Cela mène d'ailleurs Spinoza à une aporie.

Je suis heureux de discuter avec vous, car j'avais beaucoup apprécié votre texte sur le parcours affectif de Spinoza, littéraire. Vos haïkaï sont très beaux, et leur mise en parallèle très frappants.

Je parcours Spinoza comme vous, transversalement, par thèmes.

Je crois qu'il faut lire la cinquième partie de l'Ethique d'un seul trait. La force phénoménologique de E V 10 scolie est extraordinaire. Voilà un manuel pratique, une manière de vie et de penser consolante. Ou EV 17: le refus de tout anthropomorphisme quant à Dieu. Ou encore solie de EV proposition 18, ou encore EV 20.
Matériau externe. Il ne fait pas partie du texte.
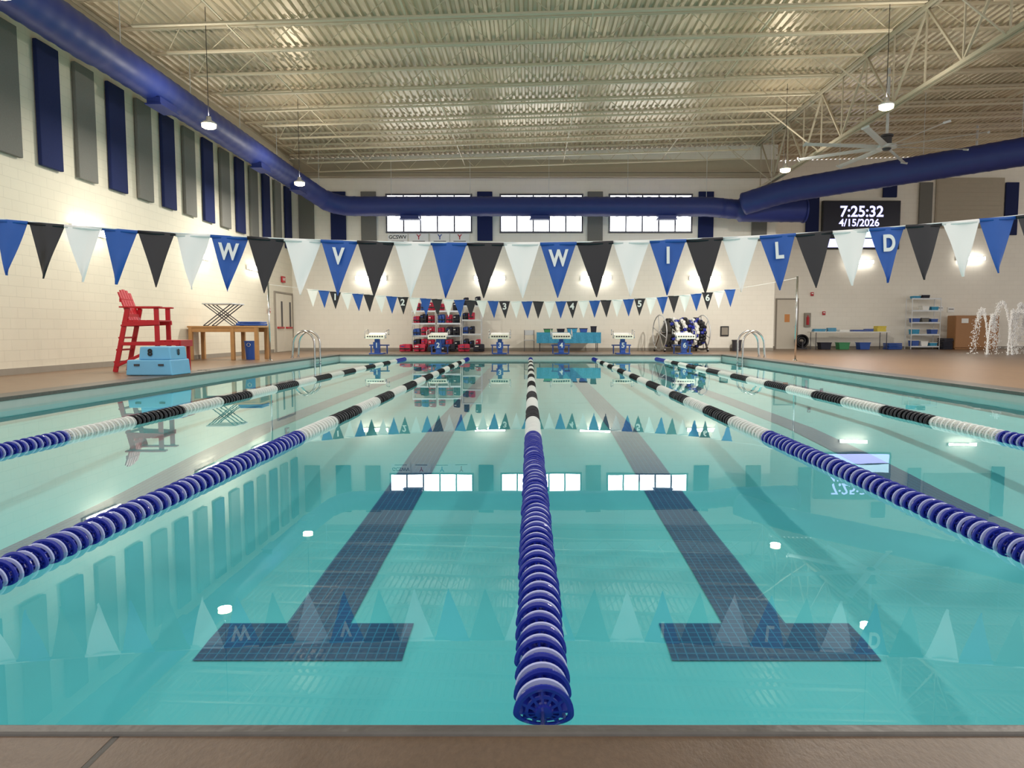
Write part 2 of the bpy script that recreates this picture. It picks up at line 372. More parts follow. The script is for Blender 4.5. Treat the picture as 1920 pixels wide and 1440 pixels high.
# ---------------------------------------------------------------- pennants
def pennant_mesh(w,h,seed,m):
    rnd=random.Random(seed); a=rnd.uniform(-1,1)*.02; p=rnd.uniform(0,6); R=10;C=6; vs=[]
    for i in range(R+1):
        t=i/R; ww=w*(1-t)+.006*t
        for j in range(C+1):
            u=j/C-.5
            vs.append((u*ww+.012*math.sin(p)*t, a*math.sin(3.5*t+u*5+p)*t+.008*math.sin(7*u*(1-t)+p), -h*t))
    fs=[(i*(C+1)+j,(i+1)*(C+1)+j,(i+1)*(C+1)+j+1,i*(C+1)+j+1) for i in range(R) for j in range(C)]
    b=MB().add(vs,fs); b.bb(-w/2-.004,w/2+.004,-.006,.006,-.012,.014)
    return b.mesh('pennant',[m],True)
FC=['fblue','fblack','fwhite']
pm={(c,k):pennant_mesh(.296,.445,c*10+k,FC[c]) for c in range(3) for k in range(4)}
PY=5.95
def fz(x): return EYE+.725+.0118*(x+.35)**2
st=thing('pennant_string','string of large blue, black and white pennants with white letters','pennants',(0,PY,0),group='backstroke flag lines')
path=[(x/10,0,fz(x/10)) for x in range(-73,74,2)]
MB().tube(path,.005,6).obj('cord','white',st)
letters={2:'W',3:'V',5:'W',6:'I',7:'L',8:'D'}
for i in range(-7,32):
    px=20+68.4*i; X=(px-993)*5.88/1331-.030
    if abs(X)>6.4: continue
    sl=math.atan(2*.0118*(X+.35))
    o=ob('pennant',pm[(i%3,abs(i*7)%4)],st,0,(X,0,fz(X)-.012),(random.uniform(-.03,.03),-sl+random.uniform(-.03,.03),random.uniform(-.12,.12)))
    if i%3==0 and i//3 in letters:
        text(letters[i//3],.185,'white',o,(0,-.024,-.125),name='letter',off=.035,sx=.78)
pm2={(c,k):pennant_mesh(.30,.46,c*10+k+99,['fwhite','fblue','fblack'][c]) for c in range(3) for k in range(3)}
st2=thing('pennant_string','string of small blue, black and white pennants with white numbers','pennants',(0,19.6,0),group='backstroke flag lines')
def fz2(x): return EYE+.80+.0085*(x-.2)**2+ (0.0006*(x-.2)**3 if x>0 else 0)
path=[(-7.17+14.44*i/40,0,fz2(-7.17+14.44*i/40)) for i in range(41)]
MB().tube(path,.006,6).obj('cord','white',st2)
nums={2:'1',8:'2',17:'3',23:'4',29:'5',35:'6'}
for i in range(38):
    X=(585+21.1*i-993)*19.5/1331
    o=ob('pennant',pm2[(i%3,i%3 and (i*5)%3)],st2,0,(X,0,fz2(X)-.012),(0,random.uniform(-.04,.04),random.uniform(-.15,.15)))
    if i in nums: text(nums[i],.24,'white',o,(0,-.03,-.14),name='number',off=.03)
for (x,y,h) in ((-7.2,19.6,fz2(-7.2)),(7.3,19.6,fz2(7.3)),(-7.4,PY,fz(-7.4)),(7.4,PY,fz(7.4))):
    f=thing('flag_pole','slim stainless steel pole holding a pennant line','pole',(x,y,DZ),group='stanchions for the pennant lines')
    MB().cyl((0,0,0),(0,0,h-DZ+.04),.026,12).obj('pole','steel',f,smooth=True)
    MB().cyl((0,0,0),(0,0,.02),.06,16,0,.045).obj('base_flange','steel',f)
    MB().torus((0,0,h-DZ+.03),.018,.005,1,16,6).obj('eye_ring','steel',f,smooth=True)

# ---------------------------------------------------------------- joists, girder
joist_y=[BW-.7-1.45*i for i in range(14)]
JW=.58; GX=9.0
for ji,jy in enumerate(joist_y):
    JD=JW+(.12 if ji<2 else 0)
    j=thing('roof_joist','cream painted open web steel roof joist under the deck','joist',(0,jy,0),group='open web joists spanning the roof')
    x0,x1=LW+.26,GX-.1
    t=MB(); 
    for dy in(-.03,.03): t.beam((x0,dy,roofz(x0)-.035),(x1,dy,roofz(x1)-.035),.04,.05)
    t.obj('top_chord','joist',j)
    bt=MB(); xb0,xb1=x0+1.1,x1-.7
    for dy in(-.024,.024): bt.beam((xb0,dy,roofz(xb0)-JD),(xb1,dy,roofz(xb1)-JD),.035,.042)
    bt.obj('bottom_chord','joist',j)
    w=MB(); n=28; pts=[]
    for k in range(n+1):
        x=x0+.1+(x1-x0-.2)*k/n; pts.append((x,0,roofz(x)-(.05 if k%2==0 else JD)))
    pts[1]=(xb0,0,roofz(xb0)-JD)
    for k in range(n): w.tube([pts[k],pts[k+1]],.010,6)
    w.obj('web','joist',j)
    # right bay joist
    j=thing('roof_joist','cream painted open web steel roof joist over the splash area','joist',(0,jy,0),group='open web joists spanning the roof')
    x0,x1=GX+.1,28
    MB().beam((x0,0,roofz(x0)-.035),(x1,0,roofz(x1)-.035),.10,.05).obj('top_chord','joist',j)
    MB().beam((x0+.5,0,roofz(x0)-JW),(x1,0,roofz(x1)-JW),.09,.042).obj('bottom_chord','joist',j)
    w=MB(); n=24
    pts=[(x0+.1+(x1-x0-.2)*k/n,0,roofz(x0+.1+(x1-x0-.2)*k/n)-(.05 if k%2==0 else JW)) for k in range(n+1)]
    for k in range(n): w.tube([pts[k],pts[k+1]],.010,6)
    w.obj('web','joist',j)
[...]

Ou encore, pour la question qui vous intéresse EV 23: l'objectivité du corps, c'est l'actualisation parallèle de l'esprit. Cette proposition qui est essentielle anéantit une conception trop matérialiste de la conception du corps chez Spinoza. Pour SPinoza, l'esprit est éternel, au contraire du corps. Il n'y a donc pas un parallélisme absolu. Seul le corps entendu comme attribut de DIeu, propriété de l'étendue, possède une dimension éternelle.


Ou encore, toujours pour notre question: E V 30. L'objectivité qui vous fait question, en toute dernière analyse, c'est Dieu en tant que Nature naturante.